**DATASET CONTENT**
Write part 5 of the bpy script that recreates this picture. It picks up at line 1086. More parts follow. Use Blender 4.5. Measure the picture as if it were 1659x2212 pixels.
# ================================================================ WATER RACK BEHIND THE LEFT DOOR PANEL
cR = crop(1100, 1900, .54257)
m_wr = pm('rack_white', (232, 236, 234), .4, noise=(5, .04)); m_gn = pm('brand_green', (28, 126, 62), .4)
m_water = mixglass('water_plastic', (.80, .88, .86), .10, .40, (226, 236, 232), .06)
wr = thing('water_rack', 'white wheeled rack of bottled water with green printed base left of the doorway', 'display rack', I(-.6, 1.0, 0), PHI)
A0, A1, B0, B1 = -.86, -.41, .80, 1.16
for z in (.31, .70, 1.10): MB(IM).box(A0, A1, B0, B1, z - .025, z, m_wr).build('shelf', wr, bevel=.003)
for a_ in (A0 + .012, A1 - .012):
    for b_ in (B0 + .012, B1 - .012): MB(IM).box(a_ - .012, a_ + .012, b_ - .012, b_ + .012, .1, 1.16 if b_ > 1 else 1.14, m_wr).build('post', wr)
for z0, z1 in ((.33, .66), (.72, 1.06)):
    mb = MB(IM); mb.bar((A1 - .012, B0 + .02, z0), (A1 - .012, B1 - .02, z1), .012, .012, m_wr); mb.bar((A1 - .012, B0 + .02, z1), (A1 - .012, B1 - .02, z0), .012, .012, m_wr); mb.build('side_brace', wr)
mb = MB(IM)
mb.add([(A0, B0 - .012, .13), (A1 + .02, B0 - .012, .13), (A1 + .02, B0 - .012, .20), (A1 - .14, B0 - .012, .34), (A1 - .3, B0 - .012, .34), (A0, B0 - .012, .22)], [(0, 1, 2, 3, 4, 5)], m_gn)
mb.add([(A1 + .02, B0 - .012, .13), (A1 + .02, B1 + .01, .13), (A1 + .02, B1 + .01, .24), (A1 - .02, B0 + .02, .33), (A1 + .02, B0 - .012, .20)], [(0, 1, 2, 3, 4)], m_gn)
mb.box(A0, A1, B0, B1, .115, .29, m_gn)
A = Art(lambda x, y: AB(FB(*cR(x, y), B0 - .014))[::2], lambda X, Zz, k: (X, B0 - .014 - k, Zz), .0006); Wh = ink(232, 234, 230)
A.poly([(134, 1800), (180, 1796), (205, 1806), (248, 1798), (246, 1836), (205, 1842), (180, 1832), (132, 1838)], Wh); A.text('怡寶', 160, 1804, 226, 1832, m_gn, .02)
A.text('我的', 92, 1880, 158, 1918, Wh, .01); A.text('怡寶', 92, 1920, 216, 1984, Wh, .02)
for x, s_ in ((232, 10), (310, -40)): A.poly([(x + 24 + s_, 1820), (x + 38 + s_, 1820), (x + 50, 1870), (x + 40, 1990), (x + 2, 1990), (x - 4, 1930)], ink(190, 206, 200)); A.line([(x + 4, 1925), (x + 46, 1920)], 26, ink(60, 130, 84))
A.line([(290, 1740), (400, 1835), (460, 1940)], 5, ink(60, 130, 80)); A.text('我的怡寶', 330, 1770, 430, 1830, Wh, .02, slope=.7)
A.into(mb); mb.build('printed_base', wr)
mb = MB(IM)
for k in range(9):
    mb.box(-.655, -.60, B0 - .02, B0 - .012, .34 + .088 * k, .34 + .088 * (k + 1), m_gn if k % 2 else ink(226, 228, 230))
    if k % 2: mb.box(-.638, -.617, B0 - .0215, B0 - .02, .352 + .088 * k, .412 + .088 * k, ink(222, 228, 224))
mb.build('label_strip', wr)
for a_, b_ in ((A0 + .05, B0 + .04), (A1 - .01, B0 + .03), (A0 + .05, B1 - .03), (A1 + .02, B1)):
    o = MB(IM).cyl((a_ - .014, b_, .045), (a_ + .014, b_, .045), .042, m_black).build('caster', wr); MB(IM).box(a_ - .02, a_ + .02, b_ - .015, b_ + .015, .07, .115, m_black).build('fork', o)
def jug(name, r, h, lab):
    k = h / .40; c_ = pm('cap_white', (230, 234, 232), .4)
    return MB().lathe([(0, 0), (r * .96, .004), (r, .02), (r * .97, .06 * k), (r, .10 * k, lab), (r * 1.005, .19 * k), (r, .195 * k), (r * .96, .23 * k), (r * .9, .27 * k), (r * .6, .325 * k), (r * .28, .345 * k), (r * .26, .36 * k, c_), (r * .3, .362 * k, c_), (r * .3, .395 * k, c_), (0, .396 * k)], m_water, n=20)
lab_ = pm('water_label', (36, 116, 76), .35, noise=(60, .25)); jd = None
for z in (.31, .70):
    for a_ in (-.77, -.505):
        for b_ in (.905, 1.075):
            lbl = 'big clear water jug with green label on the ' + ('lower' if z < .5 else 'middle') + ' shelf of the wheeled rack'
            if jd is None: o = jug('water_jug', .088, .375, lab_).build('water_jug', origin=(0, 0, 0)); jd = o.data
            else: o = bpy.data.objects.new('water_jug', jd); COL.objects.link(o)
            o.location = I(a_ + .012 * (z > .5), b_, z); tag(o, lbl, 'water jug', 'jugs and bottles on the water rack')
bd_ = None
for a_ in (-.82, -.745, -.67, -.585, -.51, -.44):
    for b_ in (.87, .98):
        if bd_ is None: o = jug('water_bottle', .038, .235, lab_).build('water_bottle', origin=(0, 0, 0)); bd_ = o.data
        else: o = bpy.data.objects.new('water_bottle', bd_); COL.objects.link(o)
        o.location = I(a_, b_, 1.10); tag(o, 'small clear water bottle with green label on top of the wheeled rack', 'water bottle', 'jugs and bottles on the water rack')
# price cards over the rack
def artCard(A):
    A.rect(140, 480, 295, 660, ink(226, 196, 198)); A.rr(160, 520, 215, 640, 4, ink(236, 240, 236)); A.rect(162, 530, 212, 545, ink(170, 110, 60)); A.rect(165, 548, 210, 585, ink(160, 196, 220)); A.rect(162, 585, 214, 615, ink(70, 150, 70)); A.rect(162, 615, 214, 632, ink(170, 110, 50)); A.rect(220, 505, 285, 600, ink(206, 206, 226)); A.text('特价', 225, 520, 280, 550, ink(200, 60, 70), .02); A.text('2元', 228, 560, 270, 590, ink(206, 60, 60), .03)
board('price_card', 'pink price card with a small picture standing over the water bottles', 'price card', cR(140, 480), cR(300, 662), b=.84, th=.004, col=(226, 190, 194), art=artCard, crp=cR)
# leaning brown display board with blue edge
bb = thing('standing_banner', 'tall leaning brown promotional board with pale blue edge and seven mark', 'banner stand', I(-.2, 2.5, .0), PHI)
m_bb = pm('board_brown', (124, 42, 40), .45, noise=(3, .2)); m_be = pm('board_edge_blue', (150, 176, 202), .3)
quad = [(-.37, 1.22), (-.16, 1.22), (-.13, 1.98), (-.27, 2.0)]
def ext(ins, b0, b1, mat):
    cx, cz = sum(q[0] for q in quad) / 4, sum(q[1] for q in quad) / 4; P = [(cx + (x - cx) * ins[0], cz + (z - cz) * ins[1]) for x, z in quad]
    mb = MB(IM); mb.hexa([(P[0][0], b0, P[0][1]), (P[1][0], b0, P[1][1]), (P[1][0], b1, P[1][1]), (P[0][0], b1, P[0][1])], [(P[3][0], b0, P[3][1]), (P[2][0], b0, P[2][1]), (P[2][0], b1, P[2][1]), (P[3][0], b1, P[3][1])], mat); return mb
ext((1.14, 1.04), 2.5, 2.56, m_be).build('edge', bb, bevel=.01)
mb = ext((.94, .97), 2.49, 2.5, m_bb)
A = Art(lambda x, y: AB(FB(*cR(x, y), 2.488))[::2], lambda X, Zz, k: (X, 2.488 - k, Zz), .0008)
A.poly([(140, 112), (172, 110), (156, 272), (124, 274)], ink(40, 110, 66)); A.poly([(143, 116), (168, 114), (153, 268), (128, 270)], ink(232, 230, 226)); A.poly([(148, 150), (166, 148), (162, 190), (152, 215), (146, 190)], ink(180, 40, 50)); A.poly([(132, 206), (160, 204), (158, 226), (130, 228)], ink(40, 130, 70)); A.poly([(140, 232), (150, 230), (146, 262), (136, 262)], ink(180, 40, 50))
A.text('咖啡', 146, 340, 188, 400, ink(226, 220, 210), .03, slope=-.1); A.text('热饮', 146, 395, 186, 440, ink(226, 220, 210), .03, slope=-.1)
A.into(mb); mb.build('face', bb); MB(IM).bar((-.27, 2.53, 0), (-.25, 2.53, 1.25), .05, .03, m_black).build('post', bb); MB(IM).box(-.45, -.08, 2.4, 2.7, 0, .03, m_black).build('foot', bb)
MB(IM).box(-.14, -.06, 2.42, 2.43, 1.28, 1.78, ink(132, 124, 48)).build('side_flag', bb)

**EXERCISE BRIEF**
Your answer should be a single number: the count of lines containing the word "picture".

**RESULT OF THIS TASK**
2